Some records
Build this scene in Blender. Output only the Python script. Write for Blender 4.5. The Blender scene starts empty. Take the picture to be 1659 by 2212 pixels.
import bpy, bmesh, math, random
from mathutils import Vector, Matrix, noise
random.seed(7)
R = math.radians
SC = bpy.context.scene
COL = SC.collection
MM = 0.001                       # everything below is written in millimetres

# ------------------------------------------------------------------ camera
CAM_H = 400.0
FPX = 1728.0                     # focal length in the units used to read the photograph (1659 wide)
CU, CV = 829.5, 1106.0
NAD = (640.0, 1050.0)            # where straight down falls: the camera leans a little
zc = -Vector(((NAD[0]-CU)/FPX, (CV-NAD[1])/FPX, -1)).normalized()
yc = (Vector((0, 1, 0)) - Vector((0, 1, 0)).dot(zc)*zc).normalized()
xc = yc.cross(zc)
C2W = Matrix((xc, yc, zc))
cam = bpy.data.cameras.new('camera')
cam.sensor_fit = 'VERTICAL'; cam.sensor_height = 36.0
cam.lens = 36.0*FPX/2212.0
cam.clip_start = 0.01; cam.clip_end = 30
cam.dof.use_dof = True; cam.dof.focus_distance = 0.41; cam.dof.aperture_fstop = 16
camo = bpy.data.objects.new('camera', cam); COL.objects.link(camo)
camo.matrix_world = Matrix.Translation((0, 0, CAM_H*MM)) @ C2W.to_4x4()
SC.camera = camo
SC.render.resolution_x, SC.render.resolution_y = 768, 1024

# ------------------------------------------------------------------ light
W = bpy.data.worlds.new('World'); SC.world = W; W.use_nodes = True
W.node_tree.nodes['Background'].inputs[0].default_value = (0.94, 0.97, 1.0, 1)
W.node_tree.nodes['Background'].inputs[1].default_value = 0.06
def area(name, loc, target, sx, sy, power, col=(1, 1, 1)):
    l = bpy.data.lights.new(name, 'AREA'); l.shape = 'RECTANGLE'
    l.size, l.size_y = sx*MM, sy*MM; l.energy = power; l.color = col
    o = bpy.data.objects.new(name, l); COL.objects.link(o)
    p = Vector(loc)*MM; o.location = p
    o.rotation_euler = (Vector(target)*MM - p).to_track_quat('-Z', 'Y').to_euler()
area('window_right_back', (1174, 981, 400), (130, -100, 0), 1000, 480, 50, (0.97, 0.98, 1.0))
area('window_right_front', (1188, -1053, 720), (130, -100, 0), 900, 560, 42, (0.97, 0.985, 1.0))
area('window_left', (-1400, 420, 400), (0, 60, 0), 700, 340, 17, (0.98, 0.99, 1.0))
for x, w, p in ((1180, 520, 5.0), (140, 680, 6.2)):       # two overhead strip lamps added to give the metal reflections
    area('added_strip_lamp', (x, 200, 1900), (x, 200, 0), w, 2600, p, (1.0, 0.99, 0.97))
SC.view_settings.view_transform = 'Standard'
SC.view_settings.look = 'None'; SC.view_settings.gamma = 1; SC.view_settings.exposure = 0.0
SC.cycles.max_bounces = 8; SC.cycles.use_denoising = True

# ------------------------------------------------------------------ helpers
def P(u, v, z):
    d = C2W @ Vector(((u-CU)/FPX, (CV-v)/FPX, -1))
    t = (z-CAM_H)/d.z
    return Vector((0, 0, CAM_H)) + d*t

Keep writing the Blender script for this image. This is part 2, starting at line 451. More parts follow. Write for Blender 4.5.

_Directions_: Each record must be returned exactly as it is written.

_Result of this exercise_:
Build this scene in Blender. Output only the Python script. Write for Blender 4.5. The Blender scene starts empty. Take the picture to be 1659 by 2212 pixels.
import bpy, bmesh, math, random
from mathutils import Vector, Matrix, noise
random.seed(7)
R = math.radians
SC = bpy.context.scene
COL = SC.collection
MM = 0.001                       # everything below is written in millimetres

# ------------------------------------------------------------------ camera
CAM_H = 400.0
FPX = 1728.0                     # focal length in the units used to read the photograph (1659 wide)
CU, CV = 829.5, 1106.0
NAD = (640.0, 1050.0)            # where straight down falls: the camera leans a little
zc = -Vector(((NAD[0]-CU)/FPX, (CV-NAD[1])/FPX, -1)).normalized()
yc = (Vector((0, 1, 0)) - Vector((0, 1, 0)).dot(zc)*zc).normalized()
xc = yc.cross(zc)
C2W = Matrix((xc, yc, zc))
cam = bpy.data.cameras.new('camera')
cam.sensor_fit = 'VERTICAL'; cam.sensor_height = 36.0
cam.lens = 36.0*FPX/2212.0
cam.clip_start = 0.01; cam.clip_end = 30
cam.dof.use_dof = True; cam.dof.focus_distance = 0.41; cam.dof.aperture_fstop = 16
camo = bpy.data.objects.new('camera', cam); COL.objects.link(camo)
camo.matrix_world = Matrix.Translation((0, 0, CAM_H*MM)) @ C2W.to_4x4()
SC.camera = camo
SC.render.resolution_x, SC.render.resolution_y = 768, 1024

# ------------------------------------------------------------------ light
W = bpy.data.worlds.new('World'); SC.world = W; W.use_nodes = True
W.node_tree.nodes['Background'].inputs[0].default_value = (0.94, 0.97, 1.0, 1)
W.node_tree.nodes['Background'].inputs[1].default_value = 0.06
def area(name, loc, target, sx, sy, power, col=(1, 1, 1)):
    l = bpy.data.lights.new(name, 'AREA'); l.shape = 'RECTANGLE'
    l.size, l.size_y = sx*MM, sy*MM; l.energy = power; l.color = col
    o = bpy.data.objects.new(name, l); COL.objects.link(o)
    p = Vector(loc)*MM; o.location = p
    o.rotation_euler = (Vector(target)*MM - p).to_track_quat('-Z', 'Y').to_euler()
area('window_right_back', (1174, 981, 400), (130, -100, 0), 1000, 480, 50, (0.97, 0.98, 1.0))
area('window_right_front', (1188, -1053, 720), (130, -100, 0), 900, 560, 42, (0.97, 0.985, 1.0))
area('window_left', (-1400, 420, 400), (0, 60, 0), 700, 340, 17, (0.98, 0.99, 1.0))
for x, w, p in ((1180, 520, 5.0), (140, 680, 6.2)):       # two overhead strip lamps added to give the metal reflections
    area('added_strip_lamp', (x, 200, 1900), (x, 200, 0), w, 2600, p, (1.0, 0.99, 0.97))
SC.view_settings.view_transform = 'Standard'
SC.view_settings.look = 'None'; SC.view_settings.gamma = 1; SC.view_settings.exposure = 0.0
SC.cycles.max_bounces = 8; SC.cycles.use_denoising = True

# ------------------------------------------------------------------ helpers
def P(u, v, z):
    d = C2W @ Vector(((u-CU)/FPX, (CV-v)/FPX, -1))
    t = (z-CAM_H)/d.z
    return Vector((0, 0, CAM_H)) + d*t

Keep writing the Blender script for this image. This is part 2, starting at line 451. More parts follow. Write for Blender 4.5.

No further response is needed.